## YOUR GOAL
Nothing may be dropped or altered: reproduce all the data.

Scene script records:
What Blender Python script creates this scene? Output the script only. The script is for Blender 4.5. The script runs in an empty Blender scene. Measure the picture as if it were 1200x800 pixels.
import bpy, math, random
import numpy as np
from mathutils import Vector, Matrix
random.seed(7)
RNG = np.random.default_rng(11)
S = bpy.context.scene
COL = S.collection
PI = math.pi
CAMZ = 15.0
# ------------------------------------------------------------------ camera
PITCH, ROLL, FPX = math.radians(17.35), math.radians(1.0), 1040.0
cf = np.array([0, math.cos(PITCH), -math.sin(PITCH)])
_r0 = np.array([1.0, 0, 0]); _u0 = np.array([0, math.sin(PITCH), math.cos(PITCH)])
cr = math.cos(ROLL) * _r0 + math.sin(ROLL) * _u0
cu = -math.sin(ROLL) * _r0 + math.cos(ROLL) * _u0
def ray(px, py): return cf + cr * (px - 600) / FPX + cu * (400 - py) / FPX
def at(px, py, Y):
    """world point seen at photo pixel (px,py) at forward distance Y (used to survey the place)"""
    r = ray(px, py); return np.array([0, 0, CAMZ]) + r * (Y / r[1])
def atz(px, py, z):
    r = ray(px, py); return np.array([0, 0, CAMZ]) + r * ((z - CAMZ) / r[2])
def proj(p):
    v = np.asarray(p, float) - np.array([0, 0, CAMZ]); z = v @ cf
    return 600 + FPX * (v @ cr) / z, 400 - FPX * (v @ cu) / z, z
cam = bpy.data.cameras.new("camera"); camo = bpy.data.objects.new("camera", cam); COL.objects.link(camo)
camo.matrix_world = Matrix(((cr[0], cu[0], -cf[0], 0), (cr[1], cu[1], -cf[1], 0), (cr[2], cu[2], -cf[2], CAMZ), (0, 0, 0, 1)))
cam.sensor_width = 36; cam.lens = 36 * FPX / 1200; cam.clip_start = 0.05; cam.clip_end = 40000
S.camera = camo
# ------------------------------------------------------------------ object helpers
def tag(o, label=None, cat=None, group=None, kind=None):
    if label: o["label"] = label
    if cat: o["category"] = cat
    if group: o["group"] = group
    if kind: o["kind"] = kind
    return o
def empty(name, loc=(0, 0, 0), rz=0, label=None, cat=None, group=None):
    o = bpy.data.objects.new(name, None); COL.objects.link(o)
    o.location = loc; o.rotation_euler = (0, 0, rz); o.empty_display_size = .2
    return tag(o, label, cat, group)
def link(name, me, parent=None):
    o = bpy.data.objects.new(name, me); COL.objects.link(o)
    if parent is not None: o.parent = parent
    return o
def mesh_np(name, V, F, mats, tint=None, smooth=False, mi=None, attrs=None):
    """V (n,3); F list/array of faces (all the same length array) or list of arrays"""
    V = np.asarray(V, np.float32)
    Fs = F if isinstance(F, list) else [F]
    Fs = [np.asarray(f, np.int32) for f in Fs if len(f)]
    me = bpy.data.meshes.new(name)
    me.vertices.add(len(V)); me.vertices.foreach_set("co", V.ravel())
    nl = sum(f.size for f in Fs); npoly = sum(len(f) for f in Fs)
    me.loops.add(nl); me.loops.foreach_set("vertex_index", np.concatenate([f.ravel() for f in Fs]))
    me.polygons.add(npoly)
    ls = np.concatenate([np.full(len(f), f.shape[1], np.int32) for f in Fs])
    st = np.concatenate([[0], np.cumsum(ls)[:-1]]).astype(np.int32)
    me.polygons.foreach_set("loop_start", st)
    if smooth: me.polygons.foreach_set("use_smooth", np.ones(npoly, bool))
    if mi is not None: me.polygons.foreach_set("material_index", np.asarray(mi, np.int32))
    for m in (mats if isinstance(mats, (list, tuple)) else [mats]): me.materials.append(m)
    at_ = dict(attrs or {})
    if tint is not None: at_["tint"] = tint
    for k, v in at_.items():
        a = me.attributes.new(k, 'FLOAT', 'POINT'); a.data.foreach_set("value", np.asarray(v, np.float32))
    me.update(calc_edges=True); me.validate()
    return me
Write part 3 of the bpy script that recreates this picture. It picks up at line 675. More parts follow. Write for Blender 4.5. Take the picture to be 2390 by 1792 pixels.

## ANSWER FOR THIS EXERCISE
What Blender Python script creates this scene? Output the script only. The script is for Blender 4.5. The script runs in an empty Blender scene. Measure the picture as if it were 1200x800 pixels.
import bpy, math, random
import numpy as np
from mathutils import Vector, Matrix
random.seed(7)
RNG = np.random.default_rng(11)
S = bpy.context.scene
COL = S.collection
PI = math.pi
CAMZ = 15.0
# ------------------------------------------------------------------ camera
PITCH, ROLL, FPX = math.radians(17.35), math.radians(1.0), 1040.0
cf = np.array([0, math.cos(PITCH), -math.sin(PITCH)])
_r0 = np.array([1.0, 0, 0]); _u0 = np.array([0, math.sin(PITCH), math.cos(PITCH)])
cr = math.cos(ROLL) * _r0 + math.sin(ROLL) * _u0
cu = -math.sin(ROLL) * _r0 + math.cos(ROLL) * _u0
def ray(px, py): return cf + cr * (px - 600) / FPX + cu * (400 - py) / FPX
def at(px, py, Y):
    """world point seen at photo pixel (px,py) at forward distance Y (used to survey the place)"""
    r = ray(px, py); return np.array([0, 0, CAMZ]) + r * (Y / r[1])
def atz(px, py, z):
    r = ray(px, py); return np.array([0, 0, CAMZ]) + r * ((z - CAMZ) / r[2])
def proj(p):
    v = np.asarray(p, float) - np.array([0, 0, CAMZ]); z = v @ cf
    return 600 + FPX * (v @ cr) / z, 400 - FPX * (v @ cu) / z, z
cam = bpy.data.cameras.new("camera"); camo = bpy.data.objects.new("camera", cam); COL.objects.link(camo)
camo.matrix_world = Matrix(((cr[0], cu[0], -cf[0], 0), (cr[1], cu[1], -cf[1], 0), (cr[2], cu[2], -cf[2], CAMZ), (0, 0, 0, 1)))
cam.sensor_width = 36; cam.lens = 36 * FPX / 1200; cam.clip_start = 0.05; cam.clip_end = 40000
S.camera = camo
# ------------------------------------------------------------------ object helpers
def tag(o, label=None, cat=None, group=None, kind=None):
    if label: o["label"] = label
    if cat: o["category"] = cat
    if group: o["group"] = group
    if kind: o["kind"] = kind
    return o
def empty(name, loc=(0, 0, 0), rz=0, label=None, cat=None, group=None):
    o = bpy.data.objects.new(name, None); COL.objects.link(o)
    o.location = loc; o.rotation_euler = (0, 0, rz); o.empty_display_size = .2
    return tag(o, label, cat, group)
def link(name, me, parent=None):
    o = bpy.data.objects.new(name, me); COL.objects.link(o)
    if parent is not None: o.parent = parent
    return o
def mesh_np(name, V, F, mats, tint=None, smooth=False, mi=None, attrs=None):
    """V (n,3); F list/array of faces (all the same length array) or list of arrays"""
    V = np.asarray(V, np.float32)
    Fs = F if isinstance(F, list) else [F]
    Fs = [np.asarray(f, np.int32) for f in Fs if len(f)]
    me = bpy.data.meshes.new(name)
    me.vertices.add(len(V)); me.vertices.foreach_set("co", V.ravel())
    nl = sum(f.size for f in Fs); npoly = sum(len(f) for f in Fs)
    me.loops.add(nl); me.loops.foreach_set("vertex_index", np.concatenate([f.ravel() for f in Fs]))
    me.polygons.add(npoly)
    ls = np.concatenate([np.full(len(f), f.shape[1], np.int32) for f in Fs])
    st = np.concatenate([[0], np.cumsum(ls)[:-1]]).astype(np.int32)
    me.polygons.foreach_set("loop_start", st)
    if smooth: me.polygons.foreach_set("use_smooth", np.ones(npoly, bool))
    if mi is not None: me.polygons.foreach_set("material_index", np.asarray(mi, np.int32))
    for m in (mats if isinstance(mats, (list, tuple)) else [mats]): me.materials.append(m)
    at_ = dict(attrs or {})
    if tint is not None: at_["tint"] = tint
    for k, v in at_.items():
        a = me.attributes.new(k, 'FLOAT', 'POINT'); a.data.foreach_set("value", np.asarray(v, np.float32))
    me.update(calc_edges=True); me.validate()
    return me
Write part 3 of the bpy script that recreates this picture. It picks up at line 675. More parts follow. Write for Blender 4.5. Take the picture to be 2390 by 1792 pixels.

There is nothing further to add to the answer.